3) Met betrekking tot de toeristenbelasting heeft adverteerder onder meer gesteld dat deze kosten afhankelijk zijn van het aantal personen, dat blijkbaar per woning kan variëren. Dit is, naar adverteerder terecht stelt, een omstandigheid die meebrengt dat deze kosten niet reeds in de getoonde prijzen voor de vakantiewoningen kunnen worden verdisconteerd. In zoverre is sprake van variabele onvermijdbare kosten. Deze kosten dienen op grond van het bepaalde onder III lid 1 RR in verbinding met het bepaalde onder IV lid 1 RR en artikel 8.4 sub i NRC direct naast of onder de geadverteerde prijs te worden genoemd. Adverteerder noemt deze kosten weliswaar in de uiting, maar in een afzonderlijk kader en niet op zodanige wijze dat de kosten op de voorgeschreven wijze worden vermeld. De kosten staan immers in een afzonderlijk kader op enige afstand van de prijzen. Klaagster stelt bovendien dat dit kader op haar beeldscherm niet onmiddellijk is te zien. Ook hierom heeft adverteerder in strijd met de genoemde artikelen gehandeld.
4) Met betrekking tot de huisdierentoeslag oordeelt de voorzitter dat sprake is van een facultatieve prijstoeslag. Deze hoeft niet in de prijs te zijn verdisconteerd of direct naast of onder de geadverteerde prijs te worden genoemd. In zoverre treft de klacht geen doel.

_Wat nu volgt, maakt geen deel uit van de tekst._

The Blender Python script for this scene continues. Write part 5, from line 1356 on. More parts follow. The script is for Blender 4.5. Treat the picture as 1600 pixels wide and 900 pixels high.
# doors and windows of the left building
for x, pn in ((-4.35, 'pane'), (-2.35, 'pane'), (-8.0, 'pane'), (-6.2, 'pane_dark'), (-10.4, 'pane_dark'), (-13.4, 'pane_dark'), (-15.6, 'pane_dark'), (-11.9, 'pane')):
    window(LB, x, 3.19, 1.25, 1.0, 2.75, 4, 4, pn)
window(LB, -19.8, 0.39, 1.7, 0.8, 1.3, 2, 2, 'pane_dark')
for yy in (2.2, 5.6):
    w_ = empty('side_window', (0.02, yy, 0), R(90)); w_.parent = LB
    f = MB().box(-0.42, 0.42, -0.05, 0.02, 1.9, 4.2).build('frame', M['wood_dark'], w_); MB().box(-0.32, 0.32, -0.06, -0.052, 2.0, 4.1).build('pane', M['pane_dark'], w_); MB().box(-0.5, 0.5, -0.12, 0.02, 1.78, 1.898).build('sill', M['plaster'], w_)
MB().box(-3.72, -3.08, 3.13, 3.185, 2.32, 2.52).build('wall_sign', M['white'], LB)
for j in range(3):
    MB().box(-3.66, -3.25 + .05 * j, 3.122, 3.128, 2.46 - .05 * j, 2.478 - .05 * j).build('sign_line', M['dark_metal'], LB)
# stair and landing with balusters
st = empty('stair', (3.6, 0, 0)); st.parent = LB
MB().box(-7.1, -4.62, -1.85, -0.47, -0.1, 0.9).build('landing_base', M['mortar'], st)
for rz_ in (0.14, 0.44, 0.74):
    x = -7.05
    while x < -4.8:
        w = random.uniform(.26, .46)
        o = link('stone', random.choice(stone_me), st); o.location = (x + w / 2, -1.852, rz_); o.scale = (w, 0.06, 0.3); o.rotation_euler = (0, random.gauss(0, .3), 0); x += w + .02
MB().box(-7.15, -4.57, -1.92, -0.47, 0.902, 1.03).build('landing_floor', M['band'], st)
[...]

5) De voorzitter neemt nota van de mededeling van adverteerder dat zij, voor zover de klacht gegrond is, de uiting zal aanpassen. De voorzitter ziet hierin aanleiding gebruik maken van zijn bevoegdheid als bedoeld in artikel 12 lid 5 van het Reglement van de Reclame Code Commissie en het College van Beroep en een aanbeveling achterwege laten.
De beslissing van de voorzitter
Op grond van hetgeen onder 2) en 3) is vermeld acht de voorzitter de reclame-uiting in strijd met het bepaalde onder III lid 1 RR in verbinding met het bepaalde onder IV lid 1 RR en artikel 8.4 sub i NRC. Voor het overige wijst de voorzitter de klacht af.